Repositories for low and intermediate level nuclear waste contain large amounts of cementitious material. As a consequence of the interaction with formation waters, the cement will be degraded forming secondary minerals. The amount of precipitating secondary minerals depends on the chemical composition of the formation water. Furthermore, in the vicinity of the repository the hydraulic conditions and the parameters describing mass (radionuclide) transport will change with time during the cement degradation phase. As a result, porosity changes due to mineral and cement reactions will influence permeability and diffusivity: formation water rich in CO₂ will lead to calcite precipitation in the water conducting zones surrounding the cementitious waste repository and, therefore, will have an impact on the radionuclide release from the cementitious repository into the host rock environment.

Laboratory column experiments showed concurrent porosity and permeability changes during degradation of porous cement discs. However, very different quantitative results have been observed when CO₂-rich or pure water were used.
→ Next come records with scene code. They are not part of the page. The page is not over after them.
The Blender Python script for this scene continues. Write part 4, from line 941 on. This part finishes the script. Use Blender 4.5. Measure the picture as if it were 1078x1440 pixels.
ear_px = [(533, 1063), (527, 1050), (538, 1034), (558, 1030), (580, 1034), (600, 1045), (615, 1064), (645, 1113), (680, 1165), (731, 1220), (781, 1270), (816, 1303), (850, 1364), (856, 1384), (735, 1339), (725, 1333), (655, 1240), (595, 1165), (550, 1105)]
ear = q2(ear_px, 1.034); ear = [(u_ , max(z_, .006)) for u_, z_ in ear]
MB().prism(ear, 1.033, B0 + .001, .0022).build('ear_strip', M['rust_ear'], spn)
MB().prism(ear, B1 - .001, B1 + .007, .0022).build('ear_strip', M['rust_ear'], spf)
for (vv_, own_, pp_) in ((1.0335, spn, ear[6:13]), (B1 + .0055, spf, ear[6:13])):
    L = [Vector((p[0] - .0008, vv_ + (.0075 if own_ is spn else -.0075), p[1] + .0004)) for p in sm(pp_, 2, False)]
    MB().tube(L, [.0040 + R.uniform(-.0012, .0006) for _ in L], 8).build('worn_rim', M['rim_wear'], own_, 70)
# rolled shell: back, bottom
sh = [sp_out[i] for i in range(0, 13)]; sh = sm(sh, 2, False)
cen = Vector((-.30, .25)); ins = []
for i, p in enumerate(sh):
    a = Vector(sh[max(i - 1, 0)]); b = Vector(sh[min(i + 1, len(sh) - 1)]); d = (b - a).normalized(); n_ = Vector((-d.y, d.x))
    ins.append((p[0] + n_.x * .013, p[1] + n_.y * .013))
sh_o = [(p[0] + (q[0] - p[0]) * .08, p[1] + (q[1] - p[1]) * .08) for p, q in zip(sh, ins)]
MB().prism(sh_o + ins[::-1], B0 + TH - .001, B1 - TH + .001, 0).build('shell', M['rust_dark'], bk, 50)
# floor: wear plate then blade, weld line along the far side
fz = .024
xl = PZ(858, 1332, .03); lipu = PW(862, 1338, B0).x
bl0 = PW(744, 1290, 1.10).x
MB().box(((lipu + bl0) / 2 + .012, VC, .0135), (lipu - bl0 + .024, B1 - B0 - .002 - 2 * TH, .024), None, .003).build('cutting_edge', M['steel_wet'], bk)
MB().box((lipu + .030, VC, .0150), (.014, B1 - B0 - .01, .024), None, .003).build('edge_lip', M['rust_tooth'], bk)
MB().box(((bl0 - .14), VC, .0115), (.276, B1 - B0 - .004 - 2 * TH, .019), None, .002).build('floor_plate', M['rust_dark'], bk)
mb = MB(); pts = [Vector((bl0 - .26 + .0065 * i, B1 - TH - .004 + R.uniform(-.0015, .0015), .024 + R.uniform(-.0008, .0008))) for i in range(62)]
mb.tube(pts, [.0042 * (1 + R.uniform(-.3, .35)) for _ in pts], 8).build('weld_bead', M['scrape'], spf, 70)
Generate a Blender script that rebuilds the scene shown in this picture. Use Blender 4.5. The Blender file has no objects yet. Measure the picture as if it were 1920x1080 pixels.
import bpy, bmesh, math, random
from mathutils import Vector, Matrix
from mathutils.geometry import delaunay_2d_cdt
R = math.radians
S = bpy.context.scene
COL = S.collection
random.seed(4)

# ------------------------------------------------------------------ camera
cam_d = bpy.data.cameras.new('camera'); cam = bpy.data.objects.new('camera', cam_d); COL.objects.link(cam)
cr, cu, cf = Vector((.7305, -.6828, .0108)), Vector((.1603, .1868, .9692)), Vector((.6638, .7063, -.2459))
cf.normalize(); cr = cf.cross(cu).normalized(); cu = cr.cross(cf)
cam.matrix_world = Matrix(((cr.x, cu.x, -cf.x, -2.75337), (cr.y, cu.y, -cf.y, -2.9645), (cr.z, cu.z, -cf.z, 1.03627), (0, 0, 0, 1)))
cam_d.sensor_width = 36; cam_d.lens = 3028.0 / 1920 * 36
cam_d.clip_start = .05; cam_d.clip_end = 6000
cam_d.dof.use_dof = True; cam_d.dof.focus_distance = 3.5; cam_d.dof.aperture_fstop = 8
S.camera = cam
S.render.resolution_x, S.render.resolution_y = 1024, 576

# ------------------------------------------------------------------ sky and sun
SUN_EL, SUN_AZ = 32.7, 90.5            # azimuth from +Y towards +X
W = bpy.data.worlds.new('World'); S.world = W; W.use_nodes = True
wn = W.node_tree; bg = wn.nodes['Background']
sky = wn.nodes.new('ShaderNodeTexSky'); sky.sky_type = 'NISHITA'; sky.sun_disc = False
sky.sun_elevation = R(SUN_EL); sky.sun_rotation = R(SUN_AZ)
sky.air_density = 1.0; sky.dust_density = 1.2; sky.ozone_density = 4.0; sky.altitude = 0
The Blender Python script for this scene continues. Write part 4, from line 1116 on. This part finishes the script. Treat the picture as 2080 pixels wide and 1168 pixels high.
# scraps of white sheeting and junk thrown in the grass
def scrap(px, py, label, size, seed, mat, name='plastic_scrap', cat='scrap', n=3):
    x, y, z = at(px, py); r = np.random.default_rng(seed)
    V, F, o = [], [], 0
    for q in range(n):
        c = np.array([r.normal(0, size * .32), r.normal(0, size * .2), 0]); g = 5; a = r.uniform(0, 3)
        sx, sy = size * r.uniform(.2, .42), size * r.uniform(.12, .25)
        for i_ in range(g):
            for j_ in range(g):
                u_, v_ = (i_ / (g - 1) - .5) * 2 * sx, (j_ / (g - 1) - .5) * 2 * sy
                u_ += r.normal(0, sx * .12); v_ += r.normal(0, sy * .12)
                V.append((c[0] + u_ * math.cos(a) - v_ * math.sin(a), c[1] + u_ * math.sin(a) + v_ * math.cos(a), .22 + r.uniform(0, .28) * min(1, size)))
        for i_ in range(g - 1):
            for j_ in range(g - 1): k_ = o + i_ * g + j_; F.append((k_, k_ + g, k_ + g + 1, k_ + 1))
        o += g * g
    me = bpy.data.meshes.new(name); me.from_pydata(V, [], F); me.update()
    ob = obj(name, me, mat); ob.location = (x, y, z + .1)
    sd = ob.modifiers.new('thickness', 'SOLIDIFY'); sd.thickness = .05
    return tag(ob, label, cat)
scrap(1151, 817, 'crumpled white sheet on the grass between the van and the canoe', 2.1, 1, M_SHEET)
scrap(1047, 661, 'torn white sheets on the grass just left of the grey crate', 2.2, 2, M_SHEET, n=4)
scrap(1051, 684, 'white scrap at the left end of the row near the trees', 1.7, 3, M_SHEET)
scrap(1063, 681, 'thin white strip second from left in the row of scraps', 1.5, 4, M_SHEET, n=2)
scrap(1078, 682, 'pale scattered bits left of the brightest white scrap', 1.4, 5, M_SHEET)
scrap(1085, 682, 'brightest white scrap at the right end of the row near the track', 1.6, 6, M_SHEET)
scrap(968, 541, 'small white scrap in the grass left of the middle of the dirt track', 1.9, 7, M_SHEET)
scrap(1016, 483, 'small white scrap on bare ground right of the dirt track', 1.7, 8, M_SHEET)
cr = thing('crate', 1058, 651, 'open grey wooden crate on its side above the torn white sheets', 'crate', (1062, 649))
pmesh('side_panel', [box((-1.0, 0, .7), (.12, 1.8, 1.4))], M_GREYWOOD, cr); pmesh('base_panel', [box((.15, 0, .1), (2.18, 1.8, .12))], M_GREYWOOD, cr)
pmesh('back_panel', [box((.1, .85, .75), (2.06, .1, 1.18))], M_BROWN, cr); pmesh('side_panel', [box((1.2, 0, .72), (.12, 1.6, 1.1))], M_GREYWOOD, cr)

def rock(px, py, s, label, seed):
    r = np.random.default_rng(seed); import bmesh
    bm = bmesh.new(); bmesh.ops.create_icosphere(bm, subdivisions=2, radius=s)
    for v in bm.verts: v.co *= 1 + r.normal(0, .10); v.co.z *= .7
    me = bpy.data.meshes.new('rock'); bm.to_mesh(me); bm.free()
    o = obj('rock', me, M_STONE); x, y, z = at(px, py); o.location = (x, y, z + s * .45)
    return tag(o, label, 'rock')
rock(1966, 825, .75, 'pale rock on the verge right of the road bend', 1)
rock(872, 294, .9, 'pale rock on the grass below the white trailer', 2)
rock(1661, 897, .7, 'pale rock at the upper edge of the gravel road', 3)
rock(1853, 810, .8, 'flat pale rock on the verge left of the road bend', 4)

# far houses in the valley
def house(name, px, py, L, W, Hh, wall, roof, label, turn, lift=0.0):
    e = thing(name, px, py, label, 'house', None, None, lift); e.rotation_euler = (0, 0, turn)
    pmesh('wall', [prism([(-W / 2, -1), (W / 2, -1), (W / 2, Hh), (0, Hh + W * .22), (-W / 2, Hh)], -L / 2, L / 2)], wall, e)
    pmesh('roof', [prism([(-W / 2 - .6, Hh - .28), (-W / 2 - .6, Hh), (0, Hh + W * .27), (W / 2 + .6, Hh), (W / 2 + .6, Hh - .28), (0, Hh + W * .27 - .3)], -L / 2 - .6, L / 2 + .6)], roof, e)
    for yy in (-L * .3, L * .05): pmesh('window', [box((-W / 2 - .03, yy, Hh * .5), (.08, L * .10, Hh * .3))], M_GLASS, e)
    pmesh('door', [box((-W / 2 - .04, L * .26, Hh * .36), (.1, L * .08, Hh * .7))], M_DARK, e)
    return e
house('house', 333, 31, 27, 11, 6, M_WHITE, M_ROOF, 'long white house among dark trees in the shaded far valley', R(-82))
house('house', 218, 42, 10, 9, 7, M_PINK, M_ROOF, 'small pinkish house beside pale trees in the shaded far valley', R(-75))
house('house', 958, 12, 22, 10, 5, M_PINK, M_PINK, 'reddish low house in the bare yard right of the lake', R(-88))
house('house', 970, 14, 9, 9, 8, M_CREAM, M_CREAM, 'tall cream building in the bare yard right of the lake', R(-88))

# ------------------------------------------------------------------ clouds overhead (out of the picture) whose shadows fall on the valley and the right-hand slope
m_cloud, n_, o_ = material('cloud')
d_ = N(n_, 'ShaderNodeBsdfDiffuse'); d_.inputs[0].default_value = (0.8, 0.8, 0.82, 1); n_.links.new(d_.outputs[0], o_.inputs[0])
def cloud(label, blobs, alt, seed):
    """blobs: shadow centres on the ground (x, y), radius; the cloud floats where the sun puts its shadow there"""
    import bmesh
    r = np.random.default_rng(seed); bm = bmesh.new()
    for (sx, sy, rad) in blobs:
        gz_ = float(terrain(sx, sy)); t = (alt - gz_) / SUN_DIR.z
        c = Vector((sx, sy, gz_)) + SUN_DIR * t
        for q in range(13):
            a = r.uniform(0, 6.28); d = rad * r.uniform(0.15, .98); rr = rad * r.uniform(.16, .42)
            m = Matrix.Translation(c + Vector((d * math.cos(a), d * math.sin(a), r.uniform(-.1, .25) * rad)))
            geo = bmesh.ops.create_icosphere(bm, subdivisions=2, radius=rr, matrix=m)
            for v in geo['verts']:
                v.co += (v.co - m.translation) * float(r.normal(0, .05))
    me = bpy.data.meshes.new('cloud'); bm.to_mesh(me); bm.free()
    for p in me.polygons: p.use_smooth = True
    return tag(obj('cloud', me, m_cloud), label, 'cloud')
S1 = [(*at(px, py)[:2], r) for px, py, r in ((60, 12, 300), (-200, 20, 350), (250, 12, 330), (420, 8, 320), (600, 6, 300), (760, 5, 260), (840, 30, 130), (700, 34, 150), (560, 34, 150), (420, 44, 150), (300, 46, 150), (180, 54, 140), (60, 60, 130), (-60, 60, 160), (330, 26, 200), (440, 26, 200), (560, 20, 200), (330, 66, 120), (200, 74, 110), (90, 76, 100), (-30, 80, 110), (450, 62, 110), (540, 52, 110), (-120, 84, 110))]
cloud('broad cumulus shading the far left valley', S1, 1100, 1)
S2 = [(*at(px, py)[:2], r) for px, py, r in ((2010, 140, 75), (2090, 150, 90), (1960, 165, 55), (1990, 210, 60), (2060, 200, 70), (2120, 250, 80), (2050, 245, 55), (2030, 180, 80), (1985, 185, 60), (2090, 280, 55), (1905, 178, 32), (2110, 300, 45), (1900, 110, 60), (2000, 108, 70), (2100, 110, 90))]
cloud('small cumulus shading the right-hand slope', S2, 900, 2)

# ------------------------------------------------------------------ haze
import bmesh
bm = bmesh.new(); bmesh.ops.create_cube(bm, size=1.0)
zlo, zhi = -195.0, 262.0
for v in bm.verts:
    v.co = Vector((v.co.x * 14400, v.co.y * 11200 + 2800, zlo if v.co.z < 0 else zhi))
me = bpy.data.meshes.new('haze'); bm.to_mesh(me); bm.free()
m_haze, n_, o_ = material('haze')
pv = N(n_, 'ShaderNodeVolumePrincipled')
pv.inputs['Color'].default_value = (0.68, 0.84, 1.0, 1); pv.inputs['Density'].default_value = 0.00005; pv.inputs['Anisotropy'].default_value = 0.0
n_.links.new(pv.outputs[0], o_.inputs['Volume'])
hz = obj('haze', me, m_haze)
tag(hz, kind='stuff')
The sequentially coupled flow, transport and chemical reaction code, MCOTAC, is used to include such observations in the modelling. A porosity-permeability and a porosity-diffusivity relation are used for describing cement degradation and related secondary mineral precipitation. For these complex coupled processes one-dimensional modelling has reached its limits of applicability. Therefore, two-dimensional model calculations are used to predict the temporal evolution of transport parameters for radionuclides within a “small scale” near-field of a cementitious waste repository. Mineral reactions influence hydraulic and transport parameters within such a near-field, causing reduced solute transport in the vicinity of the repository due to porosity and permeability changes at the rock-repository-interface. Also, the transport of radionuclides from the repository may be drastically reduced by porosity and permeability decreases. This is especially important for those radionuclides which show little or no sorption, since only the transport parameters (water flow velocity, dispersion and diffusion) will influence their migration behaviour. Within the “small scale” porous medium approach, coupling of chemical reactions and hydrodynamic parameters indicates a self sealing barrier at the host rock-repository interface for several scenarios. This barrier might persist for very long times and effectively contain radionuclides within the engineered repository system.